**Rows from a 3D scene dataset:**
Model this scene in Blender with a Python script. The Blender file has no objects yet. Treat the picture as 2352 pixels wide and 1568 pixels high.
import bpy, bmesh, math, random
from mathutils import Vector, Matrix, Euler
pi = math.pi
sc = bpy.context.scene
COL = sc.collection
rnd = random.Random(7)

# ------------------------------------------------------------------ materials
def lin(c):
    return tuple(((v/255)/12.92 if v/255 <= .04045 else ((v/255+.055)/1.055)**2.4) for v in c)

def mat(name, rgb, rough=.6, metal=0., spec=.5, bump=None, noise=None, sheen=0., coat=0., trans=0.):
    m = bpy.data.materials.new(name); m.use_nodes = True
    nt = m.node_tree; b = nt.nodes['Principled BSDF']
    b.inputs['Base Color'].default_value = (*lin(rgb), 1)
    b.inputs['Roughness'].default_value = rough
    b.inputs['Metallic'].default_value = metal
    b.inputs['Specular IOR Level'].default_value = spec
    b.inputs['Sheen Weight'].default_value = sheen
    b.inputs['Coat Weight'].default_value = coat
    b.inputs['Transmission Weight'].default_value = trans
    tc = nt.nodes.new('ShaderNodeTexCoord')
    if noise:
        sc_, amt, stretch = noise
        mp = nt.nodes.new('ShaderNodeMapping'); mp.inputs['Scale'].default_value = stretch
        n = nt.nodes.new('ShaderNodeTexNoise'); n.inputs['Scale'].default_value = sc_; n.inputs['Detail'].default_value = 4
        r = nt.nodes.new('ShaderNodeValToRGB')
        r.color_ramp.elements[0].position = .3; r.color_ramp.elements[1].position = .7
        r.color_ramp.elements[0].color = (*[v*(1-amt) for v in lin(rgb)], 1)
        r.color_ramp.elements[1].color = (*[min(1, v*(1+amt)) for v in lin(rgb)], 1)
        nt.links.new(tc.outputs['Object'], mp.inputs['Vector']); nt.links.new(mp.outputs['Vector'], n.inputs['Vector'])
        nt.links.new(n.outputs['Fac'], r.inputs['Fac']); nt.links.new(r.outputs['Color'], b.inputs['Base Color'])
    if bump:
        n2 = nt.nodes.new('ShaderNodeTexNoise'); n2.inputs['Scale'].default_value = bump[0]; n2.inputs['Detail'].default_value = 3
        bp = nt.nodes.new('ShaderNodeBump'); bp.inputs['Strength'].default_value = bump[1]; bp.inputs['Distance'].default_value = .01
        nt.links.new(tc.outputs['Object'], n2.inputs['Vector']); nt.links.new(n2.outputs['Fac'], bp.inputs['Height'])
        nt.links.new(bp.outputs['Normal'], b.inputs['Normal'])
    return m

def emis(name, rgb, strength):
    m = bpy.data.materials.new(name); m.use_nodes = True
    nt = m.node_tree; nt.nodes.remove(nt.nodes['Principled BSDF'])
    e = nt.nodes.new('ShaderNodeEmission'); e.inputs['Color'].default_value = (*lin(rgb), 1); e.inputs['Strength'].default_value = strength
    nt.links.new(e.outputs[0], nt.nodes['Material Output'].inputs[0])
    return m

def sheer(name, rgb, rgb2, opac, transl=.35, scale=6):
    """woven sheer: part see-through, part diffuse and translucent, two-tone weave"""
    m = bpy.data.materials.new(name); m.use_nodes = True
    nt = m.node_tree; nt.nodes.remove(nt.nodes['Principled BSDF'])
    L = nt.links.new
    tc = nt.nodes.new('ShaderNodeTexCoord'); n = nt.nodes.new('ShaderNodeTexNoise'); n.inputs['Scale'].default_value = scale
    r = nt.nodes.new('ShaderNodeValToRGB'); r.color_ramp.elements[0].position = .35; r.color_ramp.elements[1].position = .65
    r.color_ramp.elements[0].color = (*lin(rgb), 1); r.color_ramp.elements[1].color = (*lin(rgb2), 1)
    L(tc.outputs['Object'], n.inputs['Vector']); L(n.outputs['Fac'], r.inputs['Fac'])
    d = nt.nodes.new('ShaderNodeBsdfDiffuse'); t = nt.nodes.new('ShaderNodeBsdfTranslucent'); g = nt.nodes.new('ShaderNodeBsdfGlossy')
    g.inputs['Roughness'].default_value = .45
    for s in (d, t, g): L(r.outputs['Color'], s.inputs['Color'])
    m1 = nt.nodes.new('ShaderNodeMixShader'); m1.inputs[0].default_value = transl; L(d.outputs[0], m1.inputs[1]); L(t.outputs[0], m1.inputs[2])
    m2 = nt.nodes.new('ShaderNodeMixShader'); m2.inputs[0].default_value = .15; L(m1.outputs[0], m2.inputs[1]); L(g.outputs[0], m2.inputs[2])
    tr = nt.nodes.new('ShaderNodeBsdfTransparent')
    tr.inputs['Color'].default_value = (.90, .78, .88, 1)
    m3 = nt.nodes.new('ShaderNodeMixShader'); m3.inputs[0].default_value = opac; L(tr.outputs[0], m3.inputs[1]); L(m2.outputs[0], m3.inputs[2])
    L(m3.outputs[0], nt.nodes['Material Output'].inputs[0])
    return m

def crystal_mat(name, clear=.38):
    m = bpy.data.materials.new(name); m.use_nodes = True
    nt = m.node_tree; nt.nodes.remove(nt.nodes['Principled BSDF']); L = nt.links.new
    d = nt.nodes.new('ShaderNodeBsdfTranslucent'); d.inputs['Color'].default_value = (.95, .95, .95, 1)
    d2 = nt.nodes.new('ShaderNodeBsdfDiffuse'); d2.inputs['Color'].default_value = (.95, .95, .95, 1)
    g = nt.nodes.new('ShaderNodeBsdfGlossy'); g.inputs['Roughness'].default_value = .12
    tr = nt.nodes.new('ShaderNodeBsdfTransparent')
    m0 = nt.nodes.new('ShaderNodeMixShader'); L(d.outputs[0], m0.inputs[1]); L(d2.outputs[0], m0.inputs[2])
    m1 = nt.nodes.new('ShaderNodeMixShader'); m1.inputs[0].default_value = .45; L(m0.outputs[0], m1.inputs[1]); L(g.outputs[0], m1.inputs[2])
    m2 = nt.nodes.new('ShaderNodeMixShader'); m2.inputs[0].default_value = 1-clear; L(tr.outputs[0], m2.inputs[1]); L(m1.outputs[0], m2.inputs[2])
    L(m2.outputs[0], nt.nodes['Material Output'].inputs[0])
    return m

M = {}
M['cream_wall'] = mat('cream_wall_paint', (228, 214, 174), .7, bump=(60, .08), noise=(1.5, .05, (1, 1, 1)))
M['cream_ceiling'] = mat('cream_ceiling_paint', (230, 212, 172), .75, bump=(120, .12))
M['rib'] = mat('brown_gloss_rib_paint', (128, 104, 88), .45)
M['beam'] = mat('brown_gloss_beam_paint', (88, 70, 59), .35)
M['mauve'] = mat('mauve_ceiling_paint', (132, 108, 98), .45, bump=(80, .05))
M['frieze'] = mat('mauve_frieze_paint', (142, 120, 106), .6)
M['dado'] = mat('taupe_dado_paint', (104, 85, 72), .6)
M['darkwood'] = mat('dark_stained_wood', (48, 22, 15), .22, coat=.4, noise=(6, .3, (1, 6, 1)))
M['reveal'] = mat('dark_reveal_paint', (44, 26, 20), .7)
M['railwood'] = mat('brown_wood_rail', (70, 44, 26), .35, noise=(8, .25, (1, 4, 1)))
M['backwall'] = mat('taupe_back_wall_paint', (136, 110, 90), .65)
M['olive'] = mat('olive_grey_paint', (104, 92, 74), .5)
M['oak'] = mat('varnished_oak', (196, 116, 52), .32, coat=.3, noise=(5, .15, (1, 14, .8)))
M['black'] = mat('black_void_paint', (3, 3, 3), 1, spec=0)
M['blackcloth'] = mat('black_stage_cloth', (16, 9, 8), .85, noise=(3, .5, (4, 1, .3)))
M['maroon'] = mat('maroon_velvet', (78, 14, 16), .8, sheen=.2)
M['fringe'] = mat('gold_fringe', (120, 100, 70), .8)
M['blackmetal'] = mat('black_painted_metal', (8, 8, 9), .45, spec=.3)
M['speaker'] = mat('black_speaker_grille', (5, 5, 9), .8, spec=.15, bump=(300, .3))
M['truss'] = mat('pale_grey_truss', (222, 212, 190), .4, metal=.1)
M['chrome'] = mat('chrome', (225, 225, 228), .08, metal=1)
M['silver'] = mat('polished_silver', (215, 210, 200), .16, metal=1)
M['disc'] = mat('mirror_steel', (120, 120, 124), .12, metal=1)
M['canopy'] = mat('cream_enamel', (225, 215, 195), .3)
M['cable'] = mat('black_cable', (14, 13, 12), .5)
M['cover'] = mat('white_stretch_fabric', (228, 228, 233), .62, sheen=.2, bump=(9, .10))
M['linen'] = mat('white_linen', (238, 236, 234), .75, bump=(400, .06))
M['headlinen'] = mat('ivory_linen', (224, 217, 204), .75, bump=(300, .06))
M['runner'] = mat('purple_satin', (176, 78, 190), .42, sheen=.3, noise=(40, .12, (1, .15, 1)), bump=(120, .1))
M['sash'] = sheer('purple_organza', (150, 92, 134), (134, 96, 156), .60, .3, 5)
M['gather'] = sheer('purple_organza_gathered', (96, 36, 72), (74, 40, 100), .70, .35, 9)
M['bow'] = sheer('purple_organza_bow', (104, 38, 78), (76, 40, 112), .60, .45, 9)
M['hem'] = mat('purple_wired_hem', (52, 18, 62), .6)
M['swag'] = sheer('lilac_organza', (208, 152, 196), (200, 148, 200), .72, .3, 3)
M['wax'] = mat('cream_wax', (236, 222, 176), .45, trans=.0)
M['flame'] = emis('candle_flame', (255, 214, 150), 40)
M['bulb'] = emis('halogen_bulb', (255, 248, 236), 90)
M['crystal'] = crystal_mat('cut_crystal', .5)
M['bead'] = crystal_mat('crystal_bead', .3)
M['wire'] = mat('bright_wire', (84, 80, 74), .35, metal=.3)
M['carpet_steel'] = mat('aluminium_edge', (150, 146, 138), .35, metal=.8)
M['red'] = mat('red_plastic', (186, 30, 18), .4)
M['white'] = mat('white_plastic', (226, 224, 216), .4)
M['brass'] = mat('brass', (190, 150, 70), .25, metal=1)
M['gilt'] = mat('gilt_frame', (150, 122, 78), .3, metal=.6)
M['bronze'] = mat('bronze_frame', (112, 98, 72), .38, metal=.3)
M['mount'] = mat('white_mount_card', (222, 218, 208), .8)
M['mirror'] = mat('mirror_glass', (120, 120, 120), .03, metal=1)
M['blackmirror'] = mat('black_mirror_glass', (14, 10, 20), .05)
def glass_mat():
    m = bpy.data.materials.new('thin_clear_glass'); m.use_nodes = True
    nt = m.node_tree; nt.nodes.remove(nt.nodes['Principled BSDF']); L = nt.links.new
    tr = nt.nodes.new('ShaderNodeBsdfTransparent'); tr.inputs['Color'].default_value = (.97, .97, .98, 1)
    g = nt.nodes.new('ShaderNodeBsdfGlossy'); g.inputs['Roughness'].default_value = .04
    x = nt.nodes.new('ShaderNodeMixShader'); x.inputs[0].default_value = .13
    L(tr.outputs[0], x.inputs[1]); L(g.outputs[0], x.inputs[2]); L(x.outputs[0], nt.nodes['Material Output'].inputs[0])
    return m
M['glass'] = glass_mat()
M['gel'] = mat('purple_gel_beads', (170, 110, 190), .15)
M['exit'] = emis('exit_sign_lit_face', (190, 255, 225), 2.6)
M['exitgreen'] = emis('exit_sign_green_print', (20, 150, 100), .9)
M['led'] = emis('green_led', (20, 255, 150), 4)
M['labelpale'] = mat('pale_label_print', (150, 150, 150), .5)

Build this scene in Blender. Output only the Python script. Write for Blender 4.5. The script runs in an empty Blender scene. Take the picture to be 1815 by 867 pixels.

**Directive:**
Quote the data above verbatim from its first line to the line that includes "return tuple(((v/255)/12.92 if", with both boundary lines retained.

**Complete answer:**
Model this scene in Blender with a Python script. The Blender file has no objects yet. Treat the picture as 2352 pixels wide and 1568 pixels high.
import bpy, bmesh, math, random
from mathutils import Vector, Matrix, Euler
pi = math.pi
sc = bpy.context.scene
COL = sc.collection
rnd = random.Random(7)

# ------------------------------------------------------------------ materials
def lin(c):
    return tuple(((v/255)/12.92 if v/255 <= .04045 else ((v/255+.055)/1.055)**2.4) for v in c)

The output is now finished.